- **WHAT YOU ARE ASKED TO DO**
Quote every line from the top of the listing down to and including the line that contains "return 750 +".

- **AVAILABLE DATA**

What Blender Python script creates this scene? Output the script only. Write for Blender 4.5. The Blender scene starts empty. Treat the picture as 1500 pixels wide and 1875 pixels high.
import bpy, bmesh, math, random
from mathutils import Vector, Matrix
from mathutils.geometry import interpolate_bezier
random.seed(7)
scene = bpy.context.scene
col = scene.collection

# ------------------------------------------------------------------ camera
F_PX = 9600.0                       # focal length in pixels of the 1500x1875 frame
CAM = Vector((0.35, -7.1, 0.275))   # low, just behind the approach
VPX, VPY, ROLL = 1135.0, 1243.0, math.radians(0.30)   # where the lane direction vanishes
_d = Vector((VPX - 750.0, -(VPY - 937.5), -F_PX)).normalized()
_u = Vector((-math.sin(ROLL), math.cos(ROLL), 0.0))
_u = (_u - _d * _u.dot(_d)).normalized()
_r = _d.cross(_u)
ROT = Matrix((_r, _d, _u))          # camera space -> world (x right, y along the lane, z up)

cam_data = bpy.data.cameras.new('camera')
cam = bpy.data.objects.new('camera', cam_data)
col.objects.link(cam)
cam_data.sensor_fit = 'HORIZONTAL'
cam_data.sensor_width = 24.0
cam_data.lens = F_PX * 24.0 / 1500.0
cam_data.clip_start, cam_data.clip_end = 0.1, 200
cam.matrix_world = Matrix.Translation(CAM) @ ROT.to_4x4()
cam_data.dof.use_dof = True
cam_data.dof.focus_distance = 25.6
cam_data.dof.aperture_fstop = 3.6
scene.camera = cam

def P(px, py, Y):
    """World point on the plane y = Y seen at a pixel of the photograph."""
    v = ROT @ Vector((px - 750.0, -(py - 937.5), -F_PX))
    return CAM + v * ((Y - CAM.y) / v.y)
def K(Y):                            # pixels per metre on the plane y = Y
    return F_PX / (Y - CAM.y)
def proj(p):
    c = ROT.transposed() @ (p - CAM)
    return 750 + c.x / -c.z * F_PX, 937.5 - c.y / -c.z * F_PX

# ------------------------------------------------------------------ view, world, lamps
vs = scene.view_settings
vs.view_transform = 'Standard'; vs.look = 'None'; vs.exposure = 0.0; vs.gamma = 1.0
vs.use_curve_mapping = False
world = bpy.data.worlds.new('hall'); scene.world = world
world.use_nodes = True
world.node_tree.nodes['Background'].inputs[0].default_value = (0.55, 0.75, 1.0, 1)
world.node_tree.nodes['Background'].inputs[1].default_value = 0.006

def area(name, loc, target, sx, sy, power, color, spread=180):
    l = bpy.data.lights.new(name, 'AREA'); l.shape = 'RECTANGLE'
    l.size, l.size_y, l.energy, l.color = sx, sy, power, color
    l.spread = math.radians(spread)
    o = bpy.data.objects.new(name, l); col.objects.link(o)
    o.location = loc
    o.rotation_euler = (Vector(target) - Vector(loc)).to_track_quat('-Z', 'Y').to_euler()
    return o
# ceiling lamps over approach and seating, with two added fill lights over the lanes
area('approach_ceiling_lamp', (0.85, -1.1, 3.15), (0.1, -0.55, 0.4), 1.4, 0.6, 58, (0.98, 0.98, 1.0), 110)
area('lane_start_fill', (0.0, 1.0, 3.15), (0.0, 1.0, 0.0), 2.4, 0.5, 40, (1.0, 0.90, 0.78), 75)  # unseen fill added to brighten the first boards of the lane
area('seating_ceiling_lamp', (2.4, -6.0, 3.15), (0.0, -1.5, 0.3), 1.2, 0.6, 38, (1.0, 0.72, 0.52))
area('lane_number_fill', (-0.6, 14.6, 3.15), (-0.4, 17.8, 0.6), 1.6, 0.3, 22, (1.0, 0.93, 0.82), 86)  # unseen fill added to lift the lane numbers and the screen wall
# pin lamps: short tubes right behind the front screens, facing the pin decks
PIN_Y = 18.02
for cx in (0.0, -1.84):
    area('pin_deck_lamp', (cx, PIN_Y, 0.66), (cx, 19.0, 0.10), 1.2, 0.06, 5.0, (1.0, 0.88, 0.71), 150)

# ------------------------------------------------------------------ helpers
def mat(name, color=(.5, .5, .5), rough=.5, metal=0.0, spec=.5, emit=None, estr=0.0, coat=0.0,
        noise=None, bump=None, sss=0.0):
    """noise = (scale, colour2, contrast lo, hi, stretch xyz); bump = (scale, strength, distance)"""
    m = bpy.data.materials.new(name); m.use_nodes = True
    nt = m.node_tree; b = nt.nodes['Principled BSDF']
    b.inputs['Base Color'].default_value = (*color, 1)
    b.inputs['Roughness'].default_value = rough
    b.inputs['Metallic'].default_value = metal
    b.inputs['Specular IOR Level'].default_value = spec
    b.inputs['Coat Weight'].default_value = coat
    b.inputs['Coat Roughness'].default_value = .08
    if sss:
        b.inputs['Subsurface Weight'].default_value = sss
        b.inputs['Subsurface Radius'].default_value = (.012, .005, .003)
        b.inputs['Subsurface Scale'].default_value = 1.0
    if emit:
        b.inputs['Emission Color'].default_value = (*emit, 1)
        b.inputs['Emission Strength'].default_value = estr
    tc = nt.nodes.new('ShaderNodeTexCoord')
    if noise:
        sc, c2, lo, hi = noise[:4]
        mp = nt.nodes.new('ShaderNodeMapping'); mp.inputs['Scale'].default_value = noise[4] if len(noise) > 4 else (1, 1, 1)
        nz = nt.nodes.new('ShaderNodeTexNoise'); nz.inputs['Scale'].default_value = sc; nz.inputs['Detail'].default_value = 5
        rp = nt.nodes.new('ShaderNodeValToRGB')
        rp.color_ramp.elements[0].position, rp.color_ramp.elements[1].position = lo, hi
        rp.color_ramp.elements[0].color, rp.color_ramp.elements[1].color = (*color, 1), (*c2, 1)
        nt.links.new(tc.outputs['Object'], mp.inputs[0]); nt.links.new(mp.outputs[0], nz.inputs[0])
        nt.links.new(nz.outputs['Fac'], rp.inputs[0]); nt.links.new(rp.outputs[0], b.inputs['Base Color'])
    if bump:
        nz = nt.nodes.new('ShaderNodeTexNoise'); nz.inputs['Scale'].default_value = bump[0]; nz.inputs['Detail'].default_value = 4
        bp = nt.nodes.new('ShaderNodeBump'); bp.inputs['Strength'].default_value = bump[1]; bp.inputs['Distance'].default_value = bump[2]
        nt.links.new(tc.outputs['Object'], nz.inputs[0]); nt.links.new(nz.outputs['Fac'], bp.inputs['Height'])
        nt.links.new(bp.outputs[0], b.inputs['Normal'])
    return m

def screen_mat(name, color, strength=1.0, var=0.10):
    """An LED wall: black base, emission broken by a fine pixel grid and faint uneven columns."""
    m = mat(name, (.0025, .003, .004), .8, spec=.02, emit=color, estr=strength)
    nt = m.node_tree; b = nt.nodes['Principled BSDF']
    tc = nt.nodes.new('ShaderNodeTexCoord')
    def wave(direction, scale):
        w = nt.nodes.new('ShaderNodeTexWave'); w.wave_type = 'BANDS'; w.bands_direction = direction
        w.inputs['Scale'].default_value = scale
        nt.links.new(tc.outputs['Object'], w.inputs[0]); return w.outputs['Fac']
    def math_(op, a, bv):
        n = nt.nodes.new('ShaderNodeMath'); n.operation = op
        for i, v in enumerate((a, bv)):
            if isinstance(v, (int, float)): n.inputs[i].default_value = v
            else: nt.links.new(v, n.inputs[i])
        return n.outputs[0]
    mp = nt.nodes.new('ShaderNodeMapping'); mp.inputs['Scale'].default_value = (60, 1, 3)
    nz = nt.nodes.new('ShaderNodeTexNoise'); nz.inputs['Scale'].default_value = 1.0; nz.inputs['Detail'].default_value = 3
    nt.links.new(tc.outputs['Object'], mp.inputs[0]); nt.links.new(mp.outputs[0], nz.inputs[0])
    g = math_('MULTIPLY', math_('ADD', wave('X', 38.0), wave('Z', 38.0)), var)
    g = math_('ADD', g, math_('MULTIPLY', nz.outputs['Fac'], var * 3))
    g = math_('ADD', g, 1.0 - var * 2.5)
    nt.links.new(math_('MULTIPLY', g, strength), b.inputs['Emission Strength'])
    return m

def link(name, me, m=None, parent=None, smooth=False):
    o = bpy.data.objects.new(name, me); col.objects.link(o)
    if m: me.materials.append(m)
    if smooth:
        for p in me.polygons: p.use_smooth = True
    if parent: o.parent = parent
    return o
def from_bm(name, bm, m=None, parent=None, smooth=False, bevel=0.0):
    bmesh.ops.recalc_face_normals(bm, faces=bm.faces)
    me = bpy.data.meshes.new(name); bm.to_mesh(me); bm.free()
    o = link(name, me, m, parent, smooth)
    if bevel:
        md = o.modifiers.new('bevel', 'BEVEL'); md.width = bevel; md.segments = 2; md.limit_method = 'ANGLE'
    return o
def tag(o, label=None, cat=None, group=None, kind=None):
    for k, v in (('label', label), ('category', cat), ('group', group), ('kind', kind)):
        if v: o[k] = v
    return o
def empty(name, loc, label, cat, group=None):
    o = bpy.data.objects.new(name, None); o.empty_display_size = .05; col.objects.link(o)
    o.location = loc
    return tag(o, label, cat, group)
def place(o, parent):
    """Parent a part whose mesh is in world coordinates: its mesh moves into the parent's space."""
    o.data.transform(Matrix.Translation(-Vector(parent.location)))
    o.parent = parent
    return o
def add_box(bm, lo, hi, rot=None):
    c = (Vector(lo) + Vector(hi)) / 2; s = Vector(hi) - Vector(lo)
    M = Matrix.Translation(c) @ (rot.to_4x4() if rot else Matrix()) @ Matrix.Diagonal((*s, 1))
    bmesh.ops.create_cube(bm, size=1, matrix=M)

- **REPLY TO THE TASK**
What Blender Python script creates this scene? Output the script only. Write for Blender 4.5. The Blender scene starts empty. Treat the picture as 1500 pixels wide and 1875 pixels high.
import bpy, bmesh, math, random
from mathutils import Vector, Matrix
from mathutils.geometry import interpolate_bezier
random.seed(7)
scene = bpy.context.scene
col = scene.collection

# ------------------------------------------------------------------ camera
F_PX = 9600.0                       # focal length in pixels of the 1500x1875 frame
CAM = Vector((0.35, -7.1, 0.275))   # low, just behind the approach
VPX, VPY, ROLL = 1135.0, 1243.0, math.radians(0.30)   # where the lane direction vanishes
_d = Vector((VPX - 750.0, -(VPY - 937.5), -F_PX)).normalized()
_u = Vector((-math.sin(ROLL), math.cos(ROLL), 0.0))
_u = (_u - _d * _u.dot(_d)).normalized()
_r = _d.cross(_u)
ROT = Matrix((_r, _d, _u))          # camera space -> world (x right, y along the lane, z up)

cam_data = bpy.data.cameras.new('camera')
cam = bpy.data.objects.new('camera', cam_data)
col.objects.link(cam)
cam_data.sensor_fit = 'HORIZONTAL'
cam_data.sensor_width = 24.0
cam_data.lens = F_PX * 24.0 / 1500.0
cam_data.clip_start, cam_data.clip_end = 0.1, 200
cam.matrix_world = Matrix.Translation(CAM) @ ROT.to_4x4()
cam_data.dof.use_dof = True
cam_data.dof.focus_distance = 25.6
cam_data.dof.aperture_fstop = 3.6
scene.camera = cam

def P(px, py, Y):
    """World point on the plane y = Y seen at a pixel of the photograph."""
    v = ROT @ Vector((px - 750.0, -(py - 937.5), -F_PX))
    return CAM + v * ((Y - CAM.y) / v.y)
def K(Y):                            # pixels per metre on the plane y = Y
    return F_PX / (Y - CAM.y)
def proj(p):
    c = ROT.transposed() @ (p - CAM)
    return 750 + c.x / -c.z * F_PX, 937.5 - c.y / -c.z * F_PX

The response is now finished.